Tankers and Pipelines

There are two modes of transportation for inter-regional trade: tankers and pipelines. Tankers have made global (intercontinental) transport of oil possible, and they are low cost, efficient, and extremely flexible.  Pipelines, on the other hand, are the mode of choice for transcontinental oil movements.

Not all tanker trade routes use the same size ship. Each route usually has one size that is the clear economic winner, based on voyage length, port and canal constraints and volume.   Thus, crude exports from the Middle East -- high volumes that travel long distances -- are moved mainly by Very Large Crude Carriers (VLCC’s) typically carrying over 2 million barrels of oil on every voyage.  The VLCC's economies of scale outweigh the constraints imposed: they are too large for all the ports in the United States except the Louisiana Offshore Oil Port (LOOP).  Thus, they must have some or all of their cargo transferred to smaller vessels, either at sea (lightering) or at an offshore port (transshipment).  In contrast, ships out of the Caribbean and South America are routinely smaller and enter ports in the United States directly.  Because of such ship size differences, a long voyage can sometimes be cheaper on a per barrel basis than a short one.

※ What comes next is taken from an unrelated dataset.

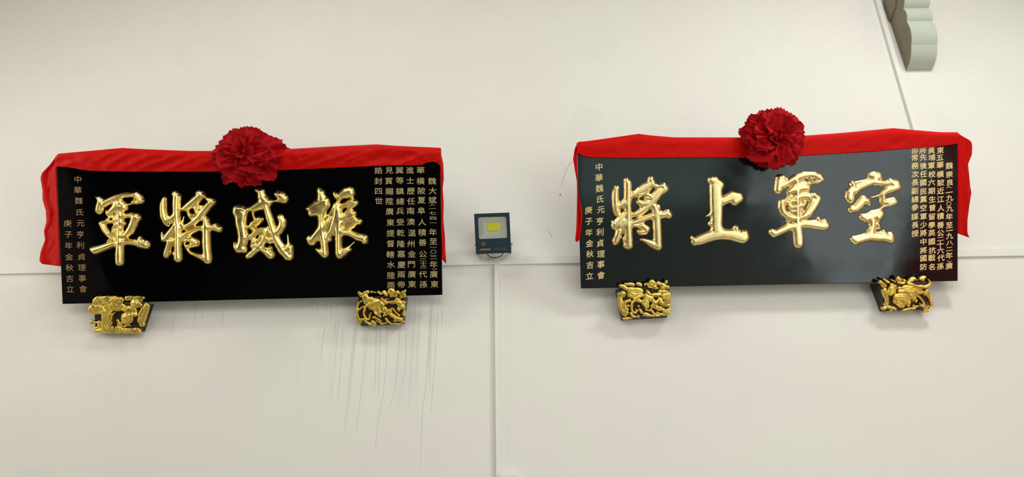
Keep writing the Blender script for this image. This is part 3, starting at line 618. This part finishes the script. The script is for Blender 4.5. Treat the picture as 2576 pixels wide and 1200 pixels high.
# ------------------------------------------------------------------ carved brackets
BR = [
 dict(o=(210, 730), s=10.0, size=(172, 112), label='gold carved bracket with cloud scrolls under the left end of the left plaque',
  face=[(236, 766), (360, 764), (354, 826), (240, 829)], wallx=[(372, 762), (357, 828)], bot=(300, 836),
  el='''420,300,150,3 600,255,115,3 800,260,115,3 960,260,90,3|300,480,125,3.6 470,480,110,3.6|600,420,150,3 640,600,140,3.2 630,800,130,3 590,950,90,2.6|300,1020,30,2 500,1010,55,2.2 640,990,80,2.4 800,1010,70,2.2 1000,1010,60,2 1200,1015,60,2 1380,1010,70,2.2 1430,1040,35,2|
  800,400,120,3.2 1000,420,85,3 1150,470,85,3.2 1290,520,85,3.2 1340,600,60,3.2 1230,630,60,3|1130,700,150,2.6|1130,700,95,3.4|1130,200,60,2.6 1300,200,50,2.8 1450,195,50,2.6 1530,190,30,2|1330,335,112,2.8|1330,335,70,3.5|1440,360,60,2.6|1450,240,50,2.6|
  1620,380,60,2.6 1560,490,85,2.8 1510,620,95,2.9 1480,750,85,2.8 1500,860,50,2.4|890,750,32,2 915,880,38,2|990,810,34,2 965,900,34,2|235,800,48,2.2|290,790,28,2.4 360,800,22,2 430,800,38,2.4 450,880,60,2.4|290,960,22,1.6 400,930,25,1.8 500,950,40,2|
  785,920,30,3.6|890,930,42,3.2|985,960,45,3.4|1070,980,45,3.4|1040,900,20,1.6 1120,880,16,1.6 1200,885,12,1.4|690,740,18,3.9 710,620,18,4 760,520,14,3.8|750,760,16,3.9 770,640,16,4 850,550,14,3.8|740,260,14,3.9 800,220,16,4 880,195,14,3.9|780,290,12,3.8 840,250,12,3.9|560,520,60,3.7 500,560,25,3.7|1320,600,60,3.8|1040,470,12,3.6 1110,420,14,3.6|1110,490,12,3.7 1170,440,14,3.7''',
  gr='1130,700,6 1090,680,6 1060,710,6 1090,750,6 1150,750,6 1190,700,6 1170,640,6|1550,400,9 1530,470,9 1520,530,9 1480,590,9 1480,680,9|600,850,8 640,930,8 700,990,8|660,830,8 700,920,8 760,980,8|1330,340,6 1300,320,6 1290,350,6 1340,380,6|500,350,7 650,345,7|350,500,7 450,520,7'),
 dict(o=(880, 720), s=10.91, size=(152, 105), label='gold carved dragon bracket under the right end of the left plaque',
  face=[(901, 747), (1018, 745), (1014, 806), (904, 811)], wallx=[(1027, 746), (1022, 809)], bot=(960, 822),
  el='''270,170,42,2.4 340,230,60,2.5 400,215,60,2.6 500,150,50,2.6|600,150,25,2.4 720,165,15,2|450,310,90,3 490,400,110,3.2 600,420,130,3.3 700,420,105,3.3 800,450,105,3.3 900,500,80,3.2|600,560,80,2.8 780,620,90,2.8 820,710,60,2.8|
  860,400,22,4.3 700,410,26,4.4 560,470,28,4.4 450,560,28,4.2 410,680,30,4 420,790,30,4 480,880,28,3.8 560,880,26,3.6 580,820,18,3.4|870,460,22,4.2 760,520,30,4.2 700,620,30,4.1 700,700,30,3.8 740,740,25,3.6|
  330,400,24,3 260,450,25,3 230,540,25,3 230,630,38,3.4|220,750,33,3 230,850,43,2.8 285,950,48,2.6 335,900,38,2.6|290,620,25,3 350,570,28,3 430,550,30,3|410,890,30,3 470,960,38,3 560,1020,28,2.8|630,980,58,2.6 695,1010,52,2.6|250,1000,48,2.4|
  1150,130,95,4|1150,200,60,3.6|950,160,55,3.2 1020,225,48,3.2|1320,160,55,3.2 1260,220,45,3.2|1150,255,42,3 1280,240,42,3|1440,210,70,2.6 1540,110,26,2.4|1500,250,48,2.4|1420,290,40,2.4|1300,350,55,2.4 1370,370,38,2.4|790,150,25,2.6 870,210,28,2.6|
  1370,450,82,3.4 1440,540,88,3.8 1370,600,60,3.8|1490,430,48,4|1370,630,40,4.6|1450,545,32,4.6|1110,430,45,3 1280,430,48,3|900,325,32,3.4 960,400,50,3.4 1020,440,50,3.2|1010,350,14,3 1080,335,12,3|980,610,58,3.6 920,690,40,3.2|900,560,50,3|
  1165,590,22,4 1110,670,68,4 1010,740,60,3.8 940,800,25,3.4|1130,750,58,3.4 1230,820,60,3.6 1330,880,62,3.6 1410,900,58,3.4|1260,930,42,3|1500,680,42,3.4 1490,760,50,3.4|1210,620,28,2.8 1260,700,24,2.8 1380,790,28,2.8|
  1010,880,30,3.2 1060,960,30,3 1150,1010,22,2.8 1300,1020,16,2.6 1450,1000,18,2.6 1480,960,18,2.6|860,1020,18,2.4 1010,995,18,2.4|760,900,48,3 850,950,40,3|700,830,34,3.2 640,850,24,3|550,800,28,2.8 600,720,20,2.8|800,780,50,2.6 850,830,30,2.4|560,1040,20,2 720,1060,20,2''',
  gr='1120,720,7 1160,700,7|1160,760,7 1200,740,7|1210,800,7 1250,760,7|1260,840,7 1300,800,7|540,380,6 600,440,6|620,380,6 680,440,6|740,540,6 850,470,6|820,570,6 930,520,6|1100,110,6 1180,170,6'),
 dict(o=(1540, 695), s=10.0, size=(155, 112), label='gold carved bracket with fish and flower under the left end of the right plaque',
  face=[(1556, 724), (1684, 723), (1682, 789), (1565, 797)], wallx=[(1551, 734), (1562, 802)], bot=(1620, 808),
  el='''180,450,50,1.8 200,600,60,1.8 250,800,70,1.8 320,930,70,1.8|262,445,78,2.4|265,440,36,3.2|210,230,42,2.4 300,270,50,2.6 370,310,50,2.6|320,185,28,2.8 420,190,38,3 520,205,42,3|620,180,34,2.8 700,210,44,2.8|440,350,85,3 560,340,72,3 690,370,78,3|450,450,80,3.2 570,480,85,3.2 690,460,70,3|
  620,580,60,3 700,620,50,2.8|850,530,85,3.2 960,560,70,3.2|820,650,100,3.3 850,740,70,3.2|970,560,60,3 1040,615,48,3|830,440,24,4.3 690,490,30,4.4 560,560,32,4.4 485,660,32,4.2 470,790,32,4 500,880,32,3.8 570,900,28,3.6 612,860,20,3.4 570,825,14,3.2|
  430,600,38,3.4 340,620,40,3.4 295,700,40,3.4 310,790,40,3.4 380,830,33,3.2|390,730,38,3.4|345,895,60,2.6|455,920,34,3.2 500,980,33,3.2 565,1000,24,3|275,1060,24,2.2 380,1045,30,2.2 480,1050,18,2|640,1000,38,2.2|680,830,38,3 720,885,42,3|
  990,170,85,3.8|1050,250,60,3.4|920,200,38,3.2|1140,170,48,3|1270,250,85,3|1350,135,38,2.8|1380,270,48,2.8|1230,300,50,2.8|800,190,18,2.8 820,240,14,2.6|850,180,22,2.8 900,250,22,2.8 1000,290,18,2.8 1120,290,26,2.8|1200,190,40,2.8|
  870,370,42,3.2 910,430,50,3.2|990,340,12,3|1000,465,48,3 1170,450,52,3|1190,380,50,2.6 1360,370,32,2.6|1300,500,80,3.6 1390,450,62,3.6 1385,560,75,3.8 1340,640,55,3.6|1430,620,30,3.2|1125,590,26,3.8 1060,680,70,3.8 1000,745,58,3.6|1090,760,60,3.6 1180,800,55,3.6 1270,830,45,3.6|
  1180,580,60,2.4 1230,660,55,2.6 1330,715,48,2.6 1420,720,38,2.6|1430,830,38,2.8 1310,890,60,2.8 1400,900,48,2.8|1130,900,35,2.4|1180,930,30,2.4 1300,960,22,2.2 1420,940,22,2.2|945,820,24,3.2 1020,900,28,3.2 1090,970,28,3.2 1180,970,24,3|800,940,50,2.8 900,960,38,2.8 1020,985,28,2.6|650,745,30,2.8|830,840,18,2.6 940,850,20,2.6''',
  gr='440,420,7 520,500,7 610,460,7|900,560,6 950,620,6|1150,720,7 1260,790,7|1120,760,7 1220,830,7|1320,480,7 1370,560,7|780,560,6 760,640,6|960,150,6 1020,210,6'),
 dict(o=(2190, 685), s=10.43, size=(160, 105), label='gold carved bracket with bird and vines under the right end of the right plaque',
  face=[(2216, 711), (2334, 709), (2334, 769), (2224, 774)], wallx=[(2193, 712), (2213, 778)], bot=(2275, 786),
  el='''510,450,100,3.8 470,540,70,3.8|520,340,62,3.6 590,360,45,3.4|215,240,38,2.8 290,285,42,3 330,340,60,3|320,170,25,2.8 400,240,38,3 450,270,25,3|330,460,58,3.2 350,580,48,3.2 395,680,43,3.2 390,780,43,3.2 370,890,43,3 310,930,48,3|410,895,38,3.2 550,915,32,3.2 620,960,28,3|510,985,25,2.6|
  690,165,62,2.8 740,190,48,2.8|690,265,30,2.6 840,280,28,2.6|510,185,12,2.6 620,250,14,2.6|850,210,38,2.6|960,260,52,2.8 1040,190,60,2.8 1120,150,34,2.8|1170,200,20,2.6|1260,165,34,2.6 1370,125,44,2.8 1340,185,38,2.6|
  960,290,38,3.2 1100,340,43,3.4 1250,370,45,3.5 1400,370,48,3.5 1495,320,38,3.4 1510,240,34,3.2 1470,180,12,3|820,410,68,3 950,410,85,3.2 1080,430,88,3.3 1200,480,88,3.3 1250,500,76,3.2|1300,500,48,3 1420,580,48,3 1490,640,42,3|
  700,490,45,3.6 850,490,40,3.8 1000,560,90,3.4 1080,650,75,3.4|650,660,100,3 780,640,110,3.3 900,690,115,3.4 930,760,85,3.3|700,770,105,3.2 790,850,78,3.1|600,750,60,3 620,600,50,3|
  730,480,20,4.3 900,480,22,4.5 1050,510,24,4.5 1180,600,28,4.3 1270,700,30,4 1330,790,30,3.8 1300,860,26,3.6 1240,850,20,3.4 1225,800,14,3.2|1000,590,18,4 1050,690,18,4 1050,750,14,3.8|1350,820,38,3 1400,920,46,3 1390,1000,48,3 1470,1010,28,3 1520,940,30,3|1440,920,30,2.8|
  1540,660,38,3 1530,740,38,3 1560,850,38,3|1440,490,58,2.8 1500,560,33,2.8|1080,870,28,2.8 1180,880,33,2.8|1120,930,28,2.6 1020,940,28,2.6 900,950,28,2.6 820,985,28,2.6|620,405,46,2|1150,740,45,2.8|960,850,50,2.8|720,400,40,3|590,530,35,3''',
  gr='620,405,8 600,380,8 580,410,8 610,440,8|650,680,8 750,670,8 800,690,8|700,710,7 800,770,7 900,780,7|1010,460,7 1080,390,7|620,820,7 760,880,7|950,530,7 1000,520,7|430,360,8 420,560,8'),
]
for b in BR:
    o0 = wallpt(np.array(float(b['bot'][0])), np.array(float(b['bot'][1])), y=-.05)
    fr = Frame(o0, ALPHA)
    root = fr.empty('carved_bracket'); tag(root, b['label'], 'bracket', 'gold carved wooden brackets holding up the plaques')
    f = np.array(b['face'], float); front = fr.loc(f[:, 0], f[:, 1], 0.0)
    # wedge-shaped block: its back lies flat on the wall
    ca, sa = math.cos(fr.a), math.sin(fr.a)
    def to_local(P): Q = P - fr.o; return np.array((Q[0], -(Q @ fr.N), Q @ fr.U))
    back = []
    for ip, p in enumerate(front):
        wp = fr.o + np.array((p[0], 0, 0)) - fr.N * p[1] + fr.U * p[2]
        wp[1] = -.0005
        if ip < 2: wp[2] += .05
        back.append(to_local(wp))
    # the top back edge stays below the board: cut the block so that it carries the board
    bm_obj('block', prism_bm([tuple(p) for p in front], [tuple(p) for p in back], .002), M['maroon'], root)
    els = []; hs = []
    for st in b['el'].split('|'):
        pts = [tuple(float(v) for v in p.split(',')) for p in st.split()]
        els.append([(p[0], p[1], p[2] * 1.03 + 5) for p in pts]); hs.append(sum(p[3] for p in pts) / len(pts) * .0095)
    relief('carving', fr, els, b['s'], b['o'][0], b['o'][1], b['size'], M['goldold'], root, Rr=5.5, H=.012, step=.55, heights=hs, grooves=S(b['gr']), kk=.25, off=-.004, base=.5, blur=1)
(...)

Pipelines are critical for landlocked crudes and also complement tankers at certain key locations by relieving bottlenecks or providing shortcuts.  The only inter-regional trade that currently relies solely on pipelines is crude from Russia to Europe.  Export pipelines are also needed for production from the Caspian Sea region, where the protracted commercial and political debate illustrates the greatest negative for pipelines crossing national boundaries: their political vulnerability.

Pipelines come into their own in intra-regional trade.  They are the primary option for transcontinental transportation, because they are at least an order of magnitude cheaper than any alternative such as rail, barge, or road, and because political vulnerability is a small or non-existent issue within a nation's border or between neighbors such as the United States and Canada.  (Pipelines are also an important oil transport mode in mainland Europe, although the system is much smaller, matching the shorter distances.) 

The development of large diameter pipelines during World War II allowed the development of the vast pipeline network in North America that moves crude oil and product within Canada, from Canada into the United States, and within the United States.  Domestically, the 200,000 miles of pipelines account for about two-thirds of all the oil shipments, when adjusted for volume and distance.  They move domestic crudes from producing areas like California, the Rockies, and West Texas, and imported crudes from the receiving ports, and transport them to the refining centers.   The United States also relies heavily on pipelines to transport petroleum products from refining centers, such as the Gulf Coast, to consuming regions, like the East Coast. 

Fungibility is an important factor in transportation economics.  Because the oil is broadly interchangeable (fungible), it can be mixed without a significant diminution in value.   As environmental mandates have required different regional and seasonal qualities of gasoline, the required batching for transport and segregation for storage has increased substantially.  Thus the logistics flexibility inherent in a product's fungibility -- the ability to substitute one shipment for another, to exchange between regions, for instance -- has disappeared.  While this is invisible to consumers during normal times, it contributes to market upheavals and price spikes in times of surprises in demand or supply, as during the early driving season in 2000.